We would go an extra mile to farmers and teach them how to apply it and where for better results – which indeed worked with many testimonies received.

It means we miss income and a chance of boosting agriculture in Bunyoro at this time the soils are becoming infertile and unable to support agriculture without manure and fertiliser.

Secondly, we are missing opportunities of getting carbon funds because if well managed and data is accurately collected about the waste, the city can access carbon funds from the World Bank.

The amount of carbon funds an entity gets depends on the accuracy of data collected in a given period and submitted to NEMA.

You can now guess that there is no accurate data collection at Kibati waste facility since there is apparent waste disposed irresponsibly.

Let me share with you an example of Masindi municipality that received about Shs600m from the carbon funds back in 2017.

Imagine how much Hoima city can attract given its population and waste generated per day today.

Hoima city could be missing over a billion shillings per year both in carbon fund sale of manure.

Some plastic bottles collected and piled together in Hoima City ready to be transported for recycling. (Image: Kazi-njema News)

Recommendation

I know there is land where the authorities can urgently dig a pit and cover the waste to save the public from the stench and associated health risks.

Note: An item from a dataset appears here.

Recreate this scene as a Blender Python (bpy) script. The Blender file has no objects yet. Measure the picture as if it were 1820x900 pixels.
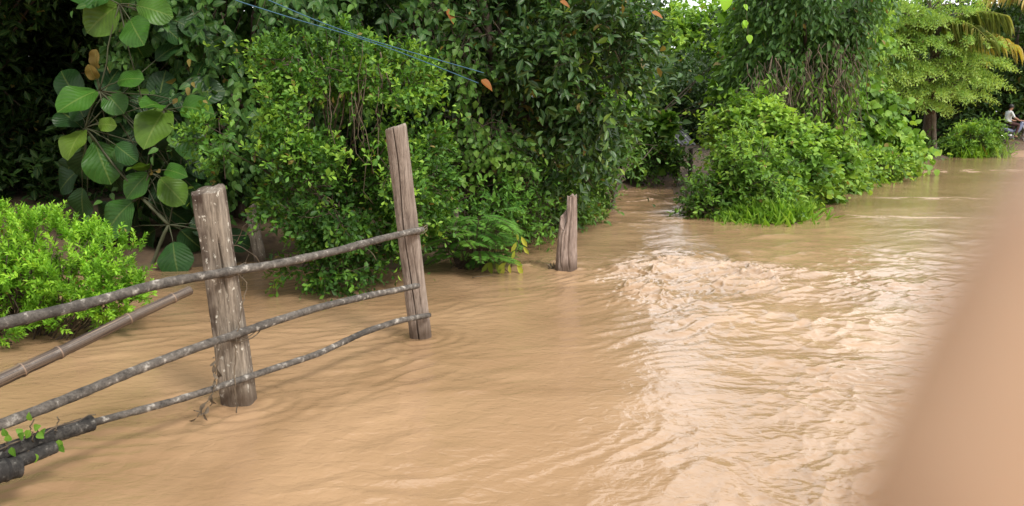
import bpy, math, random
import numpy as np
from mathutils import Vector, Matrix

# ------------------------------------------------------------------ camera, world, sun, exposure
SC = bpy.context.scene
COL = SC.collection
R = math.radians
F_PX = 1400.0                      # focal length in photo pixels (photo 1820 x 900)
HZ = 205.0                         # horizon row in the photo
PITCH = math.atan((450 - HZ) / F_PX)
CAM_H = 1.6
cam_d = bpy.data.cameras.new('camera')
cam = bpy.data.objects.new('camera', cam_d)
COL.objects.link(cam)
cam.location = (0, 0, CAM_H)
cam.rotation_euler = (R(90) - PITCH, 0, 0)
cam_d.sensor_width = 36.0
cam_d.lens = F_PX / 1820.0 * 36.0
cam_d.clip_start = 0.004
cam_d.clip_end = 3000
cam_d.dof.use_dof = True
cam_d.dof.focus_distance = 7.5
cam_d.dof.aperture_fstop = 6.4
SC.camera = cam

world = bpy.data.worlds.new('World')
SC.world = world
world.use_nodes = True
wn, wl = world.node_tree.nodes, world.node_tree.links
wn.clear()
SUN_EL, SUN_AZ = 47.0, 138.0       # azimuth clockwise from +Y (behind and right of the camera)
sky = wn.new('ShaderNodeTexSky')
sky.sky_type = 'NISHITA'
sky.sun_disc = False
sky.sun_elevation = R(SUN_EL)
sky.sun_rotation = R(SUN_AZ)
sky.dust_density = 3.0
tc = wn.new('ShaderNodeTexCoord')
cn = wn.new('ShaderNodeTexNoise')
cn.inputs['Scale'].default_value = 2.2
cn.inputs['Detail'].default_value = 5
wl.new(tc.outputs['Generated'], cn.inputs['Vector'])
cr = wn.new('ShaderNodeValToRGB')
cr.color_ramp.elements[0].position = 0.3
cr.color_ramp.elements[0].color = (5.5, 5.7, 6.0, 1)
cr.color_ramp.elements[1].position = 0.7
cr.color_ramp.elements[1].color = (10.5, 10.3, 9.9, 1)
wl.new(cn.outputs['Fac'], cr.inputs['Fac'])
mx = wn.new('ShaderNodeMix')
mx.data_type = 'RGBA'
mx.inputs['Factor'].default_value = 0.85
wl.new(sky.outputs['Color'], mx.inputs['A'])
wl.new(cr.outputs['Color'], mx.inputs['B'])
vd = wn.new('ShaderNodeVectorMath')
vd.operation = 'DOT_PRODUCT'
vd.inputs[1].default_value = (0.46, 0.84, 0.29)      # sky brightened low ahead right, added to strengthen its reflection in the water
wl.new(tc.outputs['Generated'], vd.inputs[0])
gm_ = wn.new('ShaderNodeMapRange')
gm_.inputs['From Min'].default_value = 0.1
gm_.inputs['From Max'].default_value = 1.0
gm_.inputs['To Min'].default_value = 0.9
gm_.inputs['To Max'].default_value = 2.0
wl.new(vd.outputs['Value'], gm_.inputs['Value'])
vs_ = wn.new('ShaderNodeVectorMath')
vs_.operation = 'SCALE'
wl.new(mx.outputs['Result'], vs_.inputs[0])
wl.new(gm_.outputs['Result'], vs_.inputs['Scale'])
bg = wn.new('ShaderNodeBackground')
bg.inputs['Strength'].default_value = 0.12
wl.new(vs_.outputs['Vector'], bg.inputs['Color'])
wo = wn.new('ShaderNodeOutputWorld')
wl.new(bg.outputs['Background'], wo.inputs['Surface'])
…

They should take urgent action to have competent staff that can collect accurate data, separate hazardous waste from non-hazardous and biodegradable from non-biodegradable waste and treat them accordingly for manure production and safety. Hoima city will then be a good place to visit, invest or live in.

I believe that we shall all benefit from this facility built in 2012 at a tune of Shs2.5b funding from the World Bank through the National Environment Management Authority (NEMA).